STATED PROBLEM -
Keep the images out and copy every entry below exactly.

— START OF RECORDS FOR THE TASK —

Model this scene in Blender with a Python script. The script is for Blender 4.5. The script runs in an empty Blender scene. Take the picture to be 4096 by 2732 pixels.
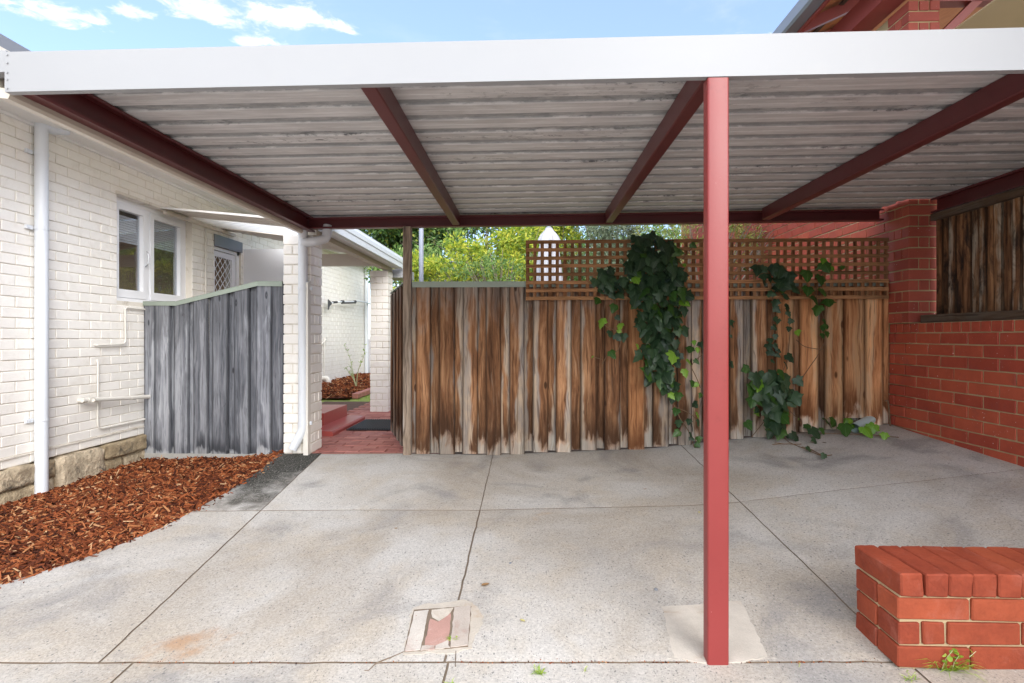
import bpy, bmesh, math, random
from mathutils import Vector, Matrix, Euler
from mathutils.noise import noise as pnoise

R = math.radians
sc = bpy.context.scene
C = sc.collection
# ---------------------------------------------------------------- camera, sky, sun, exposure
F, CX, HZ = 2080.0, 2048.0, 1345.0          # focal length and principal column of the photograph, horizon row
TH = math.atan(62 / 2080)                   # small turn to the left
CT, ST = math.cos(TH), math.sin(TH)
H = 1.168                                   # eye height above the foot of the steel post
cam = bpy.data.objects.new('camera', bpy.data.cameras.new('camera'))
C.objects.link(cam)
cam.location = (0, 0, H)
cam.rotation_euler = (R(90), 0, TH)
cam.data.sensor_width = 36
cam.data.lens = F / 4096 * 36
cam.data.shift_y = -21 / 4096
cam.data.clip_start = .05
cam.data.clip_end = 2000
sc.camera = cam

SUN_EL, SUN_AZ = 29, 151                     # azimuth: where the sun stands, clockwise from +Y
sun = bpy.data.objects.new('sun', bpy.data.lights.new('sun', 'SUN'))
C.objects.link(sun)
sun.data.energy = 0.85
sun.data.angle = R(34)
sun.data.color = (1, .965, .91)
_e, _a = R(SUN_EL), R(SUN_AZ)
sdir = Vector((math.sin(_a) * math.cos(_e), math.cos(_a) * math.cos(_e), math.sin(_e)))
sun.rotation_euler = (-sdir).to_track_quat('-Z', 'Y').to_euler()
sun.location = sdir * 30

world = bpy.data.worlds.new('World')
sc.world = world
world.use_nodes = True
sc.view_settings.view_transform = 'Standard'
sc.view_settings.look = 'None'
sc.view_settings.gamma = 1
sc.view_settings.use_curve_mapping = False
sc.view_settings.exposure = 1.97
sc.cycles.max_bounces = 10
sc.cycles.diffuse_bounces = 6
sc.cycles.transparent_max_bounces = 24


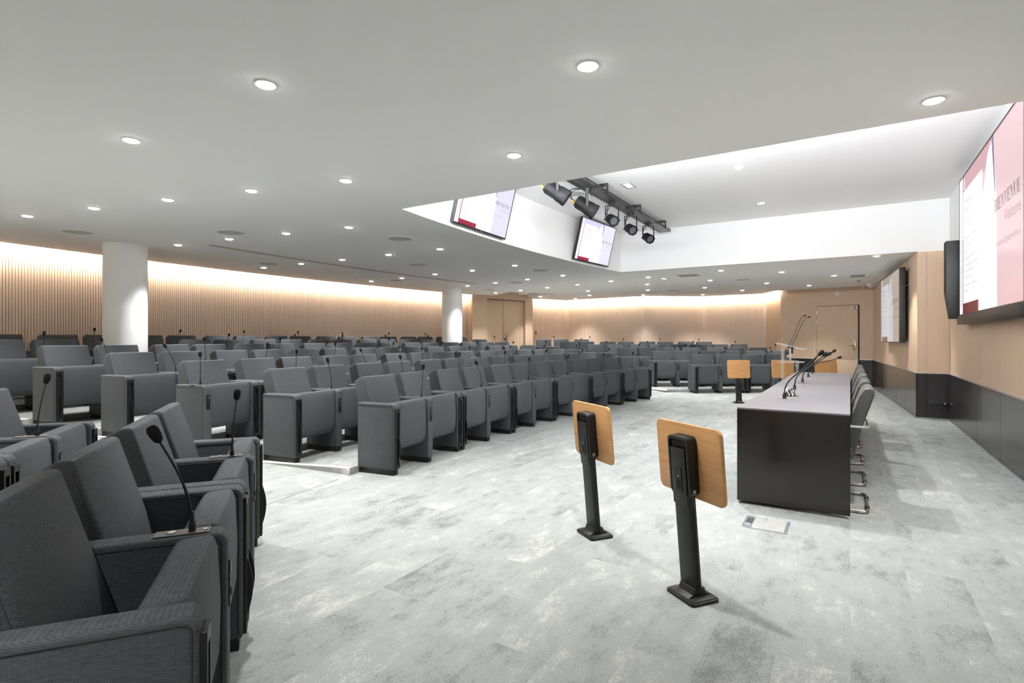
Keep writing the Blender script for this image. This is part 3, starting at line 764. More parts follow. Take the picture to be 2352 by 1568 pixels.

— END OF RECORDS FOR THE TASK —

COMPLETED TASK -
Model this scene in Blender with a Python script. The script is for Blender 4.5. The script runs in an empty Blender scene. Take the picture to be 4096 by 2732 pixels.
import bpy, bmesh, math, random
from mathutils import Vector, Matrix, Euler
from mathutils.noise import noise as pnoise

R = math.radians
sc = bpy.context.scene
C = sc.collection
# ---------------------------------------------------------------- camera, sky, sun, exposure
F, CX, HZ = 2080.0, 2048.0, 1345.0          # focal length and principal column of the photograph, horizon row
TH = math.atan(62 / 2080)                   # small turn to the left
CT, ST = math.cos(TH), math.sin(TH)
H = 1.168                                   # eye height above the foot of the steel post
cam = bpy.data.objects.new('camera', bpy.data.cameras.new('camera'))
C.objects.link(cam)
cam.location = (0, 0, H)
cam.rotation_euler = (R(90), 0, TH)
cam.data.sensor_width = 36
cam.data.lens = F / 4096 * 36
cam.data.shift_y = -21 / 4096
cam.data.clip_start = .05
cam.data.clip_end = 2000
sc.camera = cam

SUN_EL, SUN_AZ = 29, 151                     # azimuth: where the sun stands, clockwise from +Y
sun = bpy.data.objects.new('sun', bpy.data.lights.new('sun', 'SUN'))
C.objects.link(sun)
sun.data.energy = 0.85
sun.data.angle = R(34)
sun.data.color = (1, .965, .91)
_e, _a = R(SUN_EL), R(SUN_AZ)
sdir = Vector((math.sin(_a) * math.cos(_e), math.cos(_a) * math.cos(_e), math.sin(_e)))
sun.rotation_euler = (-sdir).to_track_quat('-Z', 'Y').to_euler()
sun.location = sdir * 30

world = bpy.data.worlds.new('World')
sc.world = world
world.use_nodes = True
sc.view_settings.view_transform = 'Standard'
sc.view_settings.look = 'None'
sc.view_settings.gamma = 1
sc.view_settings.use_curve_mapping = False
sc.view_settings.exposure = 1.97
sc.cycles.max_bounces = 10
sc.cycles.diffuse_bounces = 6
sc.cycles.transparent_max_bounces = 24


Keep writing the Blender script for this image. This is part 3, starting at line 764. More parts follow. Take the picture to be 2352 by 1568 pixels.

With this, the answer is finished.